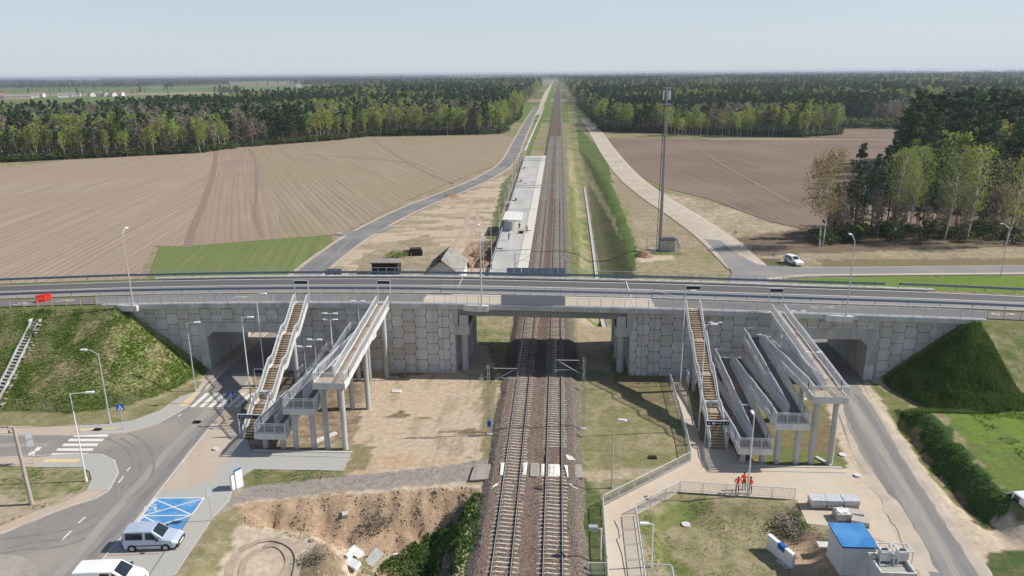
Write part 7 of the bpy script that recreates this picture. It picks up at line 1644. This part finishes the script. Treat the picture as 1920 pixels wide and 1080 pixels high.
def birch_mb(seed, H=18, lod=1.0, split=False, lean=0.0, bare=False, width=.17):
    rs = random.Random(seed); tr = MB(); cr = MB() if split else tr; m = 0 if split else 1
    pts = []; n = 6
    for i in range(n + 1): f = i / n; pts.append((lean * H * f + .25 * math.sin(f * 5 + seed), .2 * math.sin(f * 4 + seed * 2), H * f * .96 - .2 * (i == 0)))
    tr.path(pts, [.17 * (1 - i / n * .85) for i in range(n + 1)], n=5 if not split else 8)
    nb = int(15 * lod)
    for k in range(nb):
        f = .33 + .64 * (k + .5) / nb; i = min(n - 1, int(f * n)); t = f * n - i; o = Vector(pts[i]).lerp(Vector(pts[i + 1]), t); a = k * 2.4 + rs.uniform(-.5, .5)
        prof = math.sin(min(1, (f - .25) / .5) * PI / 2) * (1.25 - f) * 1.6; rad = H * width * prof * rs.uniform(.6, 1.1)
        e = o + Vector((math.cos(a) * rad, math.sin(a) * rad, rad * 1.1)); tr.tube(o, e, .045 if lod <= 1 else .065, .015, n=3, caps=False)
        if split: 
            for q in range(3): e2 = o.lerp(e, .5 + q * .2); tr.tube(e2, e2 + Vector((rs.uniform(-.9, .9), rs.uniform(-.9, .9), rs.uniform(-.2, .9))), .022, .006, n=3, caps=False)
        c = o.lerp(e, .78); leaf_quads(cr, rs, (c.x, c.y, c.z - rad * .12), max(.8, rad * .66), int((26 if not bare else 20) * lod * (1 if lod <= 1 else .62)), .8 if lod <= 1 else .30, m, .6, 1.15)
    return tr, cr
def bush_mb(seed, r=1.6, n=150, size=.4):
    rs = random.Random(seed); b = MB()
    for k in range(5): a = k * 1.3; b.tube((0, 0, -.1), (math.cos(a) * r * .5, math.sin(a) * r * .5, r * .9), .03, .01, n=3, caps=False)
    for k in range(6): a = k * 1.05; leaf_quads(b, rs, (math.cos(a) * r * .45, math.sin(a) * r * .45, r * rs.uniform(.4, .8)), r * .55, n // 6, size, 1)
    return b
PINES = [pine_mb(10 + k)[0].mesh('pine_tree', [MT['bark'], MT['needles']]) for k in range(5)]
BIRCH = [birch_mb(30 + k)[0].mesh('birch_tree', [MT['birch_bark'], MT['birch_leaf']]) for k in range(5)]
BARE = [birch_mb(50 + k, H=17, bare=True)[0].mesh('bare_tree', [MT['twig'], MT['bare_leaf']]) for k in range(3)]
BUSH = [bush_mb(70 + k).mesh('bush', [MT['twig'], MT['bush_leaf']]) for k in range(3)]
GRP = {'pine_tree': 'pines of the forests beyond the fields', 'birch_tree': 'birches at the forest edges', 'bare_tree': 'leafless trees of the forests'}
LAB = {'pine_tree': ('dark green pine in the forest beyond the ploughed fields', 'pine'), 'birch_tree': ('yellow-green spring birch at the edge of the forest beyond the fields', 'birch'), 'bare_tree': ('brownish leafless tree in the forest beyond the fields', 'bare tree')}
def in_poly(x, y, P_): return inside(np.array([x]), np.array([y]), P_)[0]
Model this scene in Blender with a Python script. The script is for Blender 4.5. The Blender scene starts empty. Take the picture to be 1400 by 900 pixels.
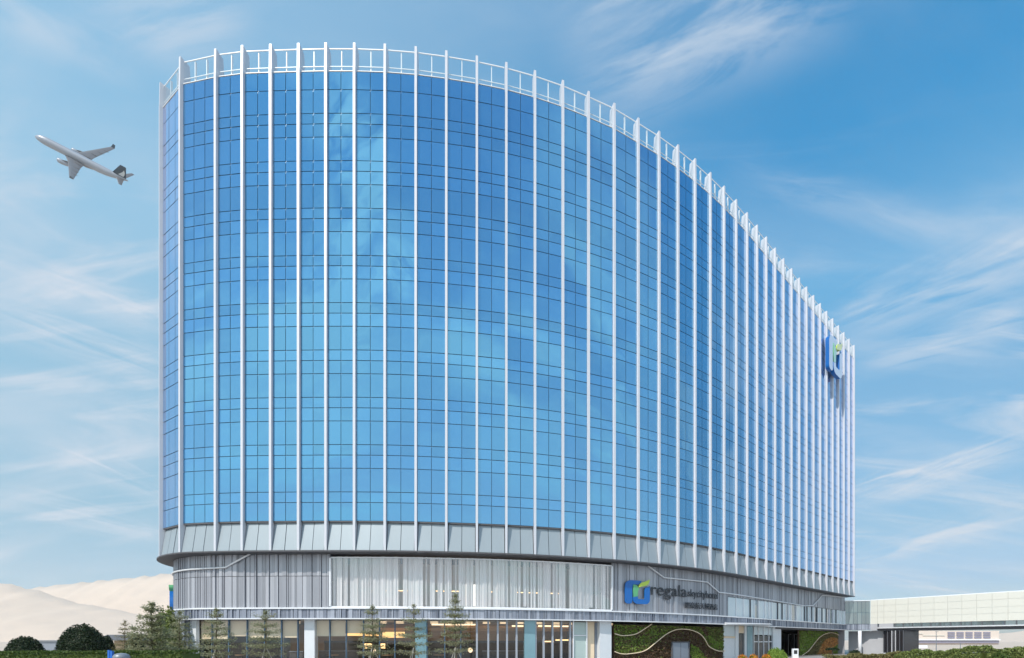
import bpy, math, random
from mathutils import Vector, Matrix
from bisect import bisect_left

random.seed(7)
SC = bpy.context.scene
COL = SC.collection
PI = math.pi
F, CX, HY, EYE = 700.0, 790.0, 877.0, 2.0     # photo focal length, principal column, horizon row (px of 1400x900), eye height

# ------------------------------------------------------------------ materials
def newmat(name):
    m = bpy.data.materials.new(name); m.use_nodes = True
    nt = m.node_tree
    for n in list(nt.nodes): nt.nodes.remove(n)
    out = nt.nodes.new('ShaderNodeOutputMaterial')
    return m, nt, out

def pbr(name, col, rough=0.5, metal=0.0, var=0.0, island=0.0, scale=1.0, bump=0.0, spec=0.5, stretch=(1, 1, 1), col2=None):
    """Principled surface with noise and per-island variation of its own colour"""
    m, nt, out = newmat(name)
    N, L = nt.nodes, nt.links
    b = N.new('ShaderNodeBsdfPrincipled')
    b.inputs['Roughness'].default_value = rough
    b.inputs['Metallic'].default_value = metal
    b.inputs['Specular IOR Level'].default_value = spec
    L.new(b.outputs[0], out.inputs[0])
    c2 = col2 or tuple(x * 0.6 for x in col)
    tc = N.new('ShaderNodeTexCoord'); mp = N.new('ShaderNodeMapping'); mp.inputs['Scale'].default_value = stretch
    L.new(tc.outputs['Object'], mp.inputs[0])
    nz = N.new('ShaderNodeTexNoise'); nz.inputs['Scale'].default_value = scale; nz.inputs['Detail'].default_value = 6
    nz.inputs['Roughness'].default_value = 0.6
    L.new(mp.outputs[0], nz.inputs['Vector'])
    mx = N.new('ShaderNodeMix'); mx.data_type = 'RGBA'
    mx.inputs[6].default_value = (*col, 1); mx.inputs[7].default_value = (*c2, 1)
    add = N.new('ShaderNodeMath'); add.operation = 'MULTIPLY_ADD'; add.use_clamp = True
    mr = N.new('ShaderNodeMapRange'); mr.inputs[1].default_value = 0.3; mr.inputs[2].default_value = 0.7
    mr.inputs[3].default_value = 0; mr.inputs[4].default_value = var
    L.new(nz.outputs['Fac'], mr.inputs[0])
    geo = N.new('ShaderNodeNewGeometry')
    L.new(geo.outputs['Random Per Island'], add.inputs[0]); add.inputs[1].default_value = island
    L.new(mr.outputs[0], add.inputs[2])
    L.new(add.outputs[0], mx.inputs[0])
    L.new(mx.outputs[2], b.inputs['Base Color'])
    if bump:
        bp = N.new('ShaderNodeBump'); bp.inputs['Strength'].default_value = bump; bp.inputs['Distance'].default_value = 0.05
        L.new(nz.outputs['Fac'], bp.inputs['Height']); L.new(bp.outputs[0], b.inputs['Normal'])
    return m

def leafmat(name, c1, c2, trans=0.25):
    m, nt, out = newmat(name)
    N, L = nt.nodes, nt.links
    geo = N.new('ShaderNodeNewGeometry')
    mx = N.new('ShaderNodeMix'); mx.data_type = 'RGBA'
    mx.inputs[6].default_value = (*c1, 1); mx.inputs[7].default_value = (*c2, 1)
    L.new(geo.outputs['Random Per Island'], mx.inputs[0])
    b = N.new('ShaderNodeBsdfPrincipled'); b.inputs['Roughness'].default_value = 0.55
    b.inputs['Specular IOR Level'].default_value = 0.3
    L.new(mx.outputs[2], b.inputs['Base Color'])
    t = N.new('ShaderNodeBsdfTranslucent'); L.new(mx.outputs[2], t.inputs[0])
    ms = N.new('ShaderNodeMixShader'); ms.inputs[0].default_value = trans
    L.new(b.outputs[0], ms.inputs[1]); L.new(t.outputs[0], ms.inputs[2]); L.new(ms.outputs[0], out.inputs[0])
    return m

def facade_glass(name, tint, body, refl=(0.32, 0.9), rough=0.012):
    """coated, opaque curtain-wall glass: coloured body under a tinted mirror coat"""
    m, nt, out = newmat(name)
    N, L = nt.nodes, nt.links
    geo = N.new('ShaderNodeNewGeometry')
    hsv = N.new('ShaderNodeHueSaturation'); hsv.inputs['Color'].default_value = (*body, 1)
    mr = N.new('ShaderNodeMapRange'); mr.inputs[3].default_value = 0.75; mr.inputs[4].default_value = 1.3
    L.new(geo.outputs['Random Per Island'], mr.inputs[0]); L.new(mr.outputs[0], hsv.inputs['Value'])
    d = N.new('ShaderNodeBsdfDiffuse'); L.new(hsv.outputs[0], d.inputs[0])
    g = N.new('ShaderNodeBsdfAnisotropic'); g.inputs['Roughness'].default_value = rough
    lw = N.new('ShaderNodeFresnel'); lw.inputs[0].default_value = 1.5
    m2 = N.new('ShaderNodeMapRange'); m2.inputs[1].default_value = 0.04; m2.inputs[2].default_value = 0.22
    m2.inputs[3].default_value = refl[0]; m2.inputs[4].default_value = refl[1]
    L.new(lw.outputs[0], m2.inputs[0])
    tm = N.new('ShaderNodeMix'); tm.data_type = 'RGBA'; tm.inputs[6].default_value = (*tint, 1); tm.inputs[7].default_value = (0.80, 0.83, 1.0, 1)
    m3 = N.new('ShaderNodeMapRange'); m3.inputs[1].default_value = 0.05; m3.inputs[2].default_value = 0.25
    L.new(lw.outputs[0], m3.inputs[0]); L.new(m3.outputs[0], tm.inputs[0]); L.new(tm.outputs[2], g.inputs['Color'])
    ms = N.new('ShaderNodeMixShader'); L.new(m2.outputs[0], ms.inputs[0])
    L.new(d.outputs[0], ms.inputs[1]); L.new(g.outputs[0], ms.inputs[2]); L.new(ms.outputs[0], out.inputs[0])
    # slow roller-wave distortion of toughened glass
    tc = N.new('ShaderNodeTexCoord'); nz = N.new('ShaderNodeTexNoise'); nz.inputs['Scale'].default_value = 0.35; nz.inputs['Detail'].default_value = 1
    L.new(tc.outputs['Object'], nz.inputs['Vector'])
    bp = N.new('ShaderNodeBump'); bp.inputs['Strength'].default_value = 0.12; bp.inputs['Distance'].default_value = 0.12
    L.new(nz.outputs['Fac'], bp.inputs['Height'])
    L.new(bp.outputs[0], g.inputs['Normal'])
    return m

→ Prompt
Locate the word "with" in the records and collect each line it appears in.

→ The response
Model this scene in Blender with a Python script. The script is for Blender 4.5. The Blender scene starts empty. Take the picture to be 1400 by 900 pixels.
    """Principled surface with noise and per-island variation of its own colour"""